Do dziwnego zdarzenia miało dojść w żłobku NIEZAPOMINAJKA w Białogardzie. Rodzic twierdzi, że opiekunki najprawdopodobniej krzyczą na swoich podopiecznych.
Wg relacji jednego rodzica do dziwnego zdarzenia doszło w ubiegłym tygodniu. Rodzic odsłuchując pocztę głosową z dnia 24 października usłyszał ostre słowa padające w tle – wypowiedziane najprawdopodobniej przez nauczyciela. W odczuciu rodzica były to wulgaryzmy skierowane do dziecka.
Po interwencji rodzica u Dyrektora placówki, nauczyciel odpiera oskarżenia rodzica. Twierdzi że słowa były skierowane do swojego partnera, podczas rozmowy telefonicznej. Na nagraniu oprócz ostrych słów słychać ponoć także klaśnięcie, a po nim płacz dziecka – czytamy na wpisie rodzica na Facebooku.
W sobotę na spotkaniu rodzica, z nauczycielami grupy oraz Panią Dyrektor, przesłuchano nagranie z poczty głosowej.

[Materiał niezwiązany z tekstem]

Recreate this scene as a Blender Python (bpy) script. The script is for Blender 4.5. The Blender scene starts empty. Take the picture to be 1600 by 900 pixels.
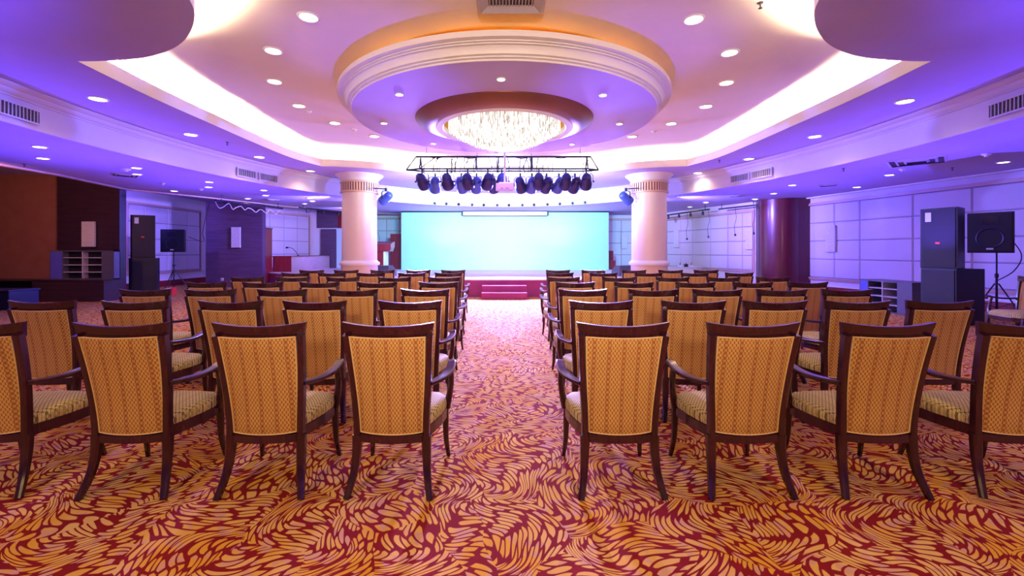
import bpy, bmesh, math, random
from mathutils import Vector, Matrix
from mathutils.geometry import tessellate_polygon
random.seed(7)
C = bpy.context.scene.collection
SC = bpy.context.scene
R = math.radians
PI = math.pi
CAMZ, F, VX, VY = 1.4, 705.0, 788.0, 392.0

# ------------------------------------------------------------------ camera
cd = bpy.data.cameras.new('camera'); cam = bpy.data.objects.new('camera', cd); C.objects.link(cam)
cam.location = (0, 0, CAMZ); cam.rotation_euler = (R(90), 0, 0)
cd.sensor_width = 36; cd.lens = F/1600*36
cd.shift_x = (800-VX)/1600; cd.shift_y = -(450-VY)/1600
cd.clip_end = 200; cd.clip_start = .02
SC.camera = cam

# ------------------------------------------------------------------ world, exposure
w = bpy.data.worlds.new('world'); SC.world = w; w.use_nodes = True
w.node_tree.nodes['Background'].inputs[0].default_value = (.35, .28, .9, 1)
w.node_tree.nodes['Background'].inputs[1].default_value = .15
vs = SC.view_settings
vs.view_transform = 'Standard'; vs.look = 'None'; vs.gamma = 1; vs.use_curve_mapping = False
vs.exposure = 0.0
SC.cycles.max_bounces = 8; SC.cycles.diffuse_bounces = 4; SC.cycles.sample_clamp_indirect = 6
SC.cycles.use_denoising = True

# ------------------------------------------------------------------ large lights (tuning lines)
VIOLET = (.14, .08, 1.0)
def lamp(kind, name, loc, power, color, parent=None, aim=None, **k):
    d = bpy.data.lights.new(name, kind); d.energy = power; d.color = color
    for a, b in k.items(): setattr(d, a, b)
    o = bpy.data.objects.new(name, d); C.objects.link(o); o.location = loc
    if aim is not None: o.rotation_euler = Vector(aim).to_track_quat('-Z', 'Y').to_euler()
    if parent: o.parent = parent
    return o
UP = 2.4
for (x, y, p, a) in [(sx*7.8, y, p, 128) for sx in (-1, 1) for y, p in ((-1.5, 150), (1.8, 150), (5.2, 150), (8.6, 150), (12.2, 130))]+\
        [(sx*5.3, y, 150, 80) for sx in (-1, 1) for y in (.4, 3.0)]+[(sx*1.75, 8.05+sy*1.75, 80, 62) for sx in (-1, 1) for sy in (-1, 1)]:
    lamp('SPOT', 'added_violet_uplight', (x, y, 1.08), p*UP, VIOLET, aim=(0, 0.02, 1), spot_size=R(a), spot_blend=.8, shadow_soft_size=0)  # added spots without fixtures, tinting ceilings and ring violet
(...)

Nauczycielka wypowiadająca ostre słowa nie chce przekazać bilingu, na którym widać byłoby do kogo w danej chwili dzwoniła. Dziś nauczycielka stwierdziła, że nie dostarczy bilinigu.
Dyrektor placówki postanowiła zgłosić sprawę do Urzędu. Rodzic wypisał dziecko ze Żłobka Niezapominajka.
Do sprawy powrócimy.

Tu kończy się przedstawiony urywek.